Your savannah monitor, varanus exanthematicus, is not a captive bred animal from the US. Your monitor came from Africa. It may have been routed through the US, but it probably wasn't born here (unless an importer bought a gravid female and those eggs were laid and hatched in captivity).

Monitors need to eat whole prey. Crickets, roaches, worms, mice, rabbits, birds. Never feed "meat". Make sure the prey is small enough to be swallowed whole, their teeth are for crushing food, not chewing.

Monitors require a basking area with a surface temperature, measured using a temperature gun, not a thermometer, of at least 130 degrees Fahrenheit. The temperature can be up to 150 degrees Fahrenheit. This is not ambient temperature, just surface temperature. You should also provide UVB light.

Keep the cool side of the cage around 75 degrees Fahrenheit, ambient. The warm side can be in the low 90s, degrees Fahrenheit. These temperatures are measured with a standard thermometer.

Monitors require a soil substrate that is at least 2 feet deep. The soil should be sandy and be moist, not wet, at depth.

Humidity in the enclosure needs to be 80% or more on the opposite side of the cage from the basking spot.

The cage needs to be at least 8 feet long, 4 feet wide, and 4 feet tall.
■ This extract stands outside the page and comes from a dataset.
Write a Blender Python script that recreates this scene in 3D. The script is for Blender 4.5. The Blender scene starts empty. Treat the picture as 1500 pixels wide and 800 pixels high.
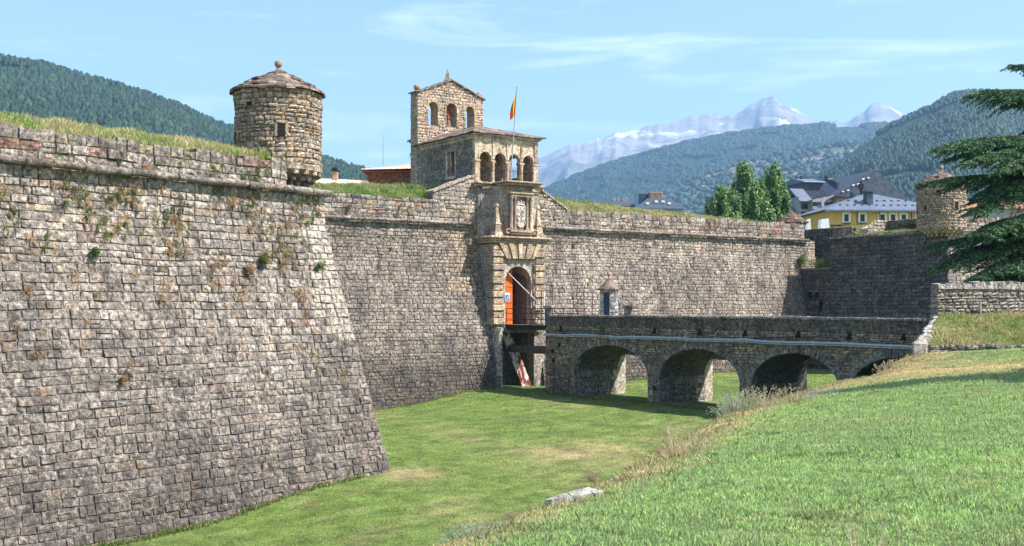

The soil in the cage will weigh approximately 1000 lbs if you do it properly. If you can, a cage that is 3 meters long, 2 meters wide, 2 meters tall, is best.

Do not try to hold your monitor. Do not try to interact with your monitor. Spend as little time in the cage as possible. Change water quickly. Spot clean waste quickly. Drop off food quickly. Eventually your monitor will stop fearing you and will start to get curious about you. After 6 months of avoiding contact with your monitor it should slowly start to interact with you. Go slow, do everything on the monitor's terms. Force nothing on the monitor. It will learn to tolerate you and may learn to trust you, just depends on the animal.

Do these things and your monitor will do well. If you do not, your monitor will be dead within 24 months, just like 95% of savannah monitors in captivity. Savannah monitors take up a lot of space, a lot of money, and require very specific care.